"Aqueles que amam com grande paixão nunca poderiam amar várias mulheres ao mesmo tempo: quanto mais força há na paixão, mais o seu objecto se impõe."
Emil Cioran - " Nos cumes do desespero"
Existe um profundo desespero na minha forma de agarrar o corpo despido nas últimas horas da noite, quando a luz do dia retorna tão tímida, como se o quisesse esbatido com o meu, graduando as minhas sombras e os meus desejos mais famintos. Nestas horas de meia-luz, quando os olhos brilham imensos, cresço desgovernado na animalidade que noutros momentos acorrento, na torrente das pernas suaves nos relevos do meu corpo congestionado, nos dedos longos que pressionam a grossura do meu pescoço que nunca parece ter repouso, na minha sofreguidão infatigável que necessita do sorriso de dentes brancos como a neve, dos cabelos longos e soltos, do cetim da pele que cheira a maresia glaciar, para que se vergue e retire de novo para a escuridão.
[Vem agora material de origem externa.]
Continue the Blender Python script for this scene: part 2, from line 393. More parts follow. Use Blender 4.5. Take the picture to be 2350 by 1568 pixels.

Não existe em mim nenhuma dessas centelhas poéticas ao amor, antes a dolorosa consequência de uma paixão tão pulsátil que se não lhe escutar o sussurrar ofegante, o morder até às gotas de sangue nos meus ombros, não descansará até que eu fique louco e em pedaços. Nunca senti a urgência daqueles que parecem navegar numa aura de entrega quase etérea, celeste no toque, quase num medo que assuste. Tenho que sentir esse animismo de comunhão com outro animal de sentidos sem essa candura poética, que me consuma este desespero incansável e apague esta consciência nas horas antes do sol. É isto que pulsa em mim, uma raiva de possuir até fundir em corpos nus, entregar a minha alma e energia para que me aceite e domine porque sei da minha própria redenção num abraço apertado corpo contra corpo, no sorrir secretamente triunfante, na ponta dos dedos suaves, cálidos e mestres nos meus lábios, tentadores na língua, adormecendo por fim a minha vontade de morder e rasgar.
E nestas horas finais o Tempo é meu, a Vida é minha e apenas minha.
O encantamento final é sussurrado aos meus ouvidos e nem os Deuses deixo que o escutem.